▶ SUPPLIED MATERIAL

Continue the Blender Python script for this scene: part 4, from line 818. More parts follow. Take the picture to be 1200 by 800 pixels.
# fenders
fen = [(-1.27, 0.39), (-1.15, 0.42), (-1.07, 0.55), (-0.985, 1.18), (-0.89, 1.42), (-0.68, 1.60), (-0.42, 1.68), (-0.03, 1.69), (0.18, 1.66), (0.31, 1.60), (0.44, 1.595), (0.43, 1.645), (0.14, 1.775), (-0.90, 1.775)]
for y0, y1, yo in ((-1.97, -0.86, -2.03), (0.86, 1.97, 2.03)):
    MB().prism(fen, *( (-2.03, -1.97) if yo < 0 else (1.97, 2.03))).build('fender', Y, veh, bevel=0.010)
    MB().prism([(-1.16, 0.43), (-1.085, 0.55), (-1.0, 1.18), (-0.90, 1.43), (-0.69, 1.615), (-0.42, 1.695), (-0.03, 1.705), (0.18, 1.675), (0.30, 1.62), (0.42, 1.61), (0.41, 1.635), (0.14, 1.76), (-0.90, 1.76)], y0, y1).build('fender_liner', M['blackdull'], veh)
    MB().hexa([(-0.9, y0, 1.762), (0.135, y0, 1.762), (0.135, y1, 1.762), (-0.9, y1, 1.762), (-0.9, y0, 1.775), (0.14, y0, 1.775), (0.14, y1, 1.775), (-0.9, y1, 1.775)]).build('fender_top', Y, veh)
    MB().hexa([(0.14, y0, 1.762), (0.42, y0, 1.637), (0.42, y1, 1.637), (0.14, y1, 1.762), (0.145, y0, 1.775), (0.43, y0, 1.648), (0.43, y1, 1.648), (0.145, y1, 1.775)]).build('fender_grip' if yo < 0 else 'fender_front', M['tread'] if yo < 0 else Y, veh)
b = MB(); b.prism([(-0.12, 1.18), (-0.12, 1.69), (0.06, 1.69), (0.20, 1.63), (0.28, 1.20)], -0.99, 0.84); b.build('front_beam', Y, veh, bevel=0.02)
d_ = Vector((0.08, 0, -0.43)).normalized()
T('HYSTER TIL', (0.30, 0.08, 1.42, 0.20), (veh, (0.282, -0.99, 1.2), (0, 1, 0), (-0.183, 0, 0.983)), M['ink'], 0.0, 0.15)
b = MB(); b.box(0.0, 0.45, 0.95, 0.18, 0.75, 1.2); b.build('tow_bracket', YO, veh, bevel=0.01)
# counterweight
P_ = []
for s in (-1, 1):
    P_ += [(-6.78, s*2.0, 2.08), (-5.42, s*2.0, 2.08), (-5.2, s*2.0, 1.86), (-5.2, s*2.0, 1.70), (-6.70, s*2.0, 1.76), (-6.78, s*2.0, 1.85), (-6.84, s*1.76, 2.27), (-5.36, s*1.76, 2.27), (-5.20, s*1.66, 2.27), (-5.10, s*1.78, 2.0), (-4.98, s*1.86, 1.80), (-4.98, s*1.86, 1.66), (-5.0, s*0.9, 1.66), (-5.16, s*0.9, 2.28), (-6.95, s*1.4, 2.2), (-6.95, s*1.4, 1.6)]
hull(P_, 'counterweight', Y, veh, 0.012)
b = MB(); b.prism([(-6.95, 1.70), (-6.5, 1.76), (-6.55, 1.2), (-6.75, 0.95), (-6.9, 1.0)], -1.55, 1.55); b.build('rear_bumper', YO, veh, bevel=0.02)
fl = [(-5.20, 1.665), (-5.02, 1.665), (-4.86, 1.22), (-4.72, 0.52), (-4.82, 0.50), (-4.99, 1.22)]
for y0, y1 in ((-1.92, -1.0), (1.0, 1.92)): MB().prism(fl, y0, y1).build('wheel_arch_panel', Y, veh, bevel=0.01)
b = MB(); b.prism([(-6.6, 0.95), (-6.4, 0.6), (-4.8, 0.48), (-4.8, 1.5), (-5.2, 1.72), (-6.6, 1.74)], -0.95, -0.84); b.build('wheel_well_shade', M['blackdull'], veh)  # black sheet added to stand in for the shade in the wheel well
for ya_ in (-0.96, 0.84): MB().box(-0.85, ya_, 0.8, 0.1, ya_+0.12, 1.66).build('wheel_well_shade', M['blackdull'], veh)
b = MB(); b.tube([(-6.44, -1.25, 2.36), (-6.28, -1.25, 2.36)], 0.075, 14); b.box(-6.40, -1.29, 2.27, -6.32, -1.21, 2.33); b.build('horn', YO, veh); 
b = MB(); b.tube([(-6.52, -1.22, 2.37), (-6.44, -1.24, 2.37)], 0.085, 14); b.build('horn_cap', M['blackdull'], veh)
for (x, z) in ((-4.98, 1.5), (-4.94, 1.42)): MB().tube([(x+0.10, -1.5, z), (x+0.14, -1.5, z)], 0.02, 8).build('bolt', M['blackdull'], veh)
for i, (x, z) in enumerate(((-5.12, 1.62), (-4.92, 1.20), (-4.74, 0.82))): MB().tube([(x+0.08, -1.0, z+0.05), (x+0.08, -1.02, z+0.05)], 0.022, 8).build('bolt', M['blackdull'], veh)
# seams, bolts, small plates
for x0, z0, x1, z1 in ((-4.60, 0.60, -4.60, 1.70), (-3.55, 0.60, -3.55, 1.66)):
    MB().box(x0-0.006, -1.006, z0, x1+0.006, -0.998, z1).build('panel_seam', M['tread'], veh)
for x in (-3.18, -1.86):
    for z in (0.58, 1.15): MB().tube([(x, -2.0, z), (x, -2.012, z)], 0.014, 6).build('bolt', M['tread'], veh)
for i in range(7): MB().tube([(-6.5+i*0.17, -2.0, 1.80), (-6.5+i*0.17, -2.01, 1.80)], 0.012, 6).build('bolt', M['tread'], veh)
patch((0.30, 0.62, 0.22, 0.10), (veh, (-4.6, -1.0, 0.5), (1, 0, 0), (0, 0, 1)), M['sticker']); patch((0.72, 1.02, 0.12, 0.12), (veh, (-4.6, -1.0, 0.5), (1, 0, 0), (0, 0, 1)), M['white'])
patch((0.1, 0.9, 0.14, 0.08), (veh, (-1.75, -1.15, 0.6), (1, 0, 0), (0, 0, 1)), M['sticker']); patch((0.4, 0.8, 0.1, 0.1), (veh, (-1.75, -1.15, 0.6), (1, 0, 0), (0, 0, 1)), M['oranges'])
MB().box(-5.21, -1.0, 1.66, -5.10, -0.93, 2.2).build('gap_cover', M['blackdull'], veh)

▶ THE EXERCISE
Every line above should be written out again exactly as it stands.

▶ RESULT OF THIS TASK
Continue the Blender Python script for this scene: part 4, from line 818. More parts follow. Take the picture to be 1200 by 800 pixels.
# fenders
fen = [(-1.27, 0.39), (-1.15, 0.42), (-1.07, 0.55), (-0.985, 1.18), (-0.89, 1.42), (-0.68, 1.60), (-0.42, 1.68), (-0.03, 1.69), (0.18, 1.66), (0.31, 1.60), (0.44, 1.595), (0.43, 1.645), (0.14, 1.775), (-0.90, 1.775)]
for y0, y1, yo in ((-1.97, -0.86, -2.03), (0.86, 1.97, 2.03)):
    MB().prism(fen, *( (-2.03, -1.97) if yo < 0 else (1.97, 2.03))).build('fender', Y, veh, bevel=0.010)
    MB().prism([(-1.16, 0.43), (-1.085, 0.55), (-1.0, 1.18), (-0.90, 1.43), (-0.69, 1.615), (-0.42, 1.695), (-0.03, 1.705), (0.18, 1.675), (0.30, 1.62), (0.42, 1.61), (0.41, 1.635), (0.14, 1.76), (-0.90, 1.76)], y0, y1).build('fender_liner', M['blackdull'], veh)
    MB().hexa([(-0.9, y0, 1.762), (0.135, y0, 1.762), (0.135, y1, 1.762), (-0.9, y1, 1.762), (-0.9, y0, 1.775), (0.14, y0, 1.775), (0.14, y1, 1.775), (-0.9, y1, 1.775)]).build('fender_top', Y, veh)
    MB().hexa([(0.14, y0, 1.762), (0.42, y0, 1.637), (0.42, y1, 1.637), (0.14, y1, 1.762), (0.145, y0, 1.775), (0.43, y0, 1.648), (0.43, y1, 1.648), (0.145, y1, 1.775)]).build('fender_grip' if yo < 0 else 'fender_front', M['tread'] if yo < 0 else Y, veh)
b = MB(); b.prism([(-0.12, 1.18), (-0.12, 1.69), (0.06, 1.69), (0.20, 1.63), (0.28, 1.20)], -0.99, 0.84); b.build('front_beam', Y, veh, bevel=0.02)
d_ = Vector((0.08, 0, -0.43)).normalized()
T('HYSTER TIL', (0.30, 0.08, 1.42, 0.20), (veh, (0.282, -0.99, 1.2), (0, 1, 0), (-0.183, 0, 0.983)), M['ink'], 0.0, 0.15)
b = MB(); b.box(0.0, 0.45, 0.95, 0.18, 0.75, 1.2); b.build('tow_bracket', YO, veh, bevel=0.01)
# counterweight
P_ = []
for s in (-1, 1):
    P_ += [(-6.78, s*2.0, 2.08), (-5.42, s*2.0, 2.08), (-5.2, s*2.0, 1.86), (-5.2, s*2.0, 1.70), (-6.70, s*2.0, 1.76), (-6.78, s*2.0, 1.85), (-6.84, s*1.76, 2.27), (-5.36, s*1.76, 2.27), (-5.20, s*1.66, 2.27), (-5.10, s*1.78, 2.0), (-4.98, s*1.86, 1.80), (-4.98, s*1.86, 1.66), (-5.0, s*0.9, 1.66), (-5.16, s*0.9, 2.28), (-6.95, s*1.4, 2.2), (-6.95, s*1.4, 1.6)]
hull(P_, 'counterweight', Y, veh, 0.012)
b = MB(); b.prism([(-6.95, 1.70), (-6.5, 1.76), (-6.55, 1.2), (-6.75, 0.95), (-6.9, 1.0)], -1.55, 1.55); b.build('rear_bumper', YO, veh, bevel=0.02)
fl = [(-5.20, 1.665), (-5.02, 1.665), (-4.86, 1.22), (-4.72, 0.52), (-4.82, 0.50), (-4.99, 1.22)]
for y0, y1 in ((-1.92, -1.0), (1.0, 1.92)): MB().prism(fl, y0, y1).build('wheel_arch_panel', Y, veh, bevel=0.01)
b = MB(); b.prism([(-6.6, 0.95), (-6.4, 0.6), (-4.8, 0.48), (-4.8, 1.5), (-5.2, 1.72), (-6.6, 1.74)], -0.95, -0.84); b.build('wheel_well_shade', M['blackdull'], veh)  # black sheet added to stand in for the shade in the wheel well
for ya_ in (-0.96, 0.84): MB().box(-0.85, ya_, 0.8, 0.1, ya_+0.12, 1.66).build('wheel_well_shade', M['blackdull'], veh)
b = MB(); b.tube([(-6.44, -1.25, 2.36), (-6.28, -1.25, 2.36)], 0.075, 14); b.box(-6.40, -1.29, 2.27, -6.32, -1.21, 2.33); b.build('horn', YO, veh); 
b = MB(); b.tube([(-6.52, -1.22, 2.37), (-6.44, -1.24, 2.37)], 0.085, 14); b.build('horn_cap', M['blackdull'], veh)
for (x, z) in ((-4.98, 1.5), (-4.94, 1.42)): MB().tube([(x+0.10, -1.5, z), (x+0.14, -1.5, z)], 0.02, 8).build('bolt', M['blackdull'], veh)
for i, (x, z) in enumerate(((-5.12, 1.62), (-4.92, 1.20), (-4.74, 0.82))): MB().tube([(x+0.08, -1.0, z+0.05), (x+0.08, -1.02, z+0.05)], 0.022, 8).build('bolt', M['blackdull'], veh)
# seams, bolts, small plates
for x0, z0, x1, z1 in ((-4.60, 0.60, -4.60, 1.70), (-3.55, 0.60, -3.55, 1.66)):
    MB().box(x0-0.006, -1.006, z0, x1+0.006, -0.998, z1).build('panel_seam', M['tread'], veh)
for x in (-3.18, -1.86):
    for z in (0.58, 1.15): MB().tube([(x, -2.0, z), (x, -2.012, z)], 0.014, 6).build('bolt', M['tread'], veh)
for i in range(7): MB().tube([(-6.5+i*0.17, -2.0, 1.80), (-6.5+i*0.17, -2.01, 1.80)], 0.012, 6).build('bolt', M['tread'], veh)
patch((0.30, 0.62, 0.22, 0.10), (veh, (-4.6, -1.0, 0.5), (1, 0, 0), (0, 0, 1)), M['sticker']); patch((0.72, 1.02, 0.12, 0.12), (veh, (-4.6, -1.0, 0.5), (1, 0, 0), (0, 0, 1)), M['white'])
patch((0.1, 0.9, 0.14, 0.08), (veh, (-1.75, -1.15, 0.6), (1, 0, 0), (0, 0, 1)), M['sticker']); patch((0.4, 0.8, 0.1, 0.1), (veh, (-1.75, -1.15, 0.6), (1, 0, 0), (0, 0, 1)), M['oranges'])
MB().box(-5.21, -1.0, 1.66, -5.10, -0.93, 2.2).build('gap_cover', M['blackdull'], veh)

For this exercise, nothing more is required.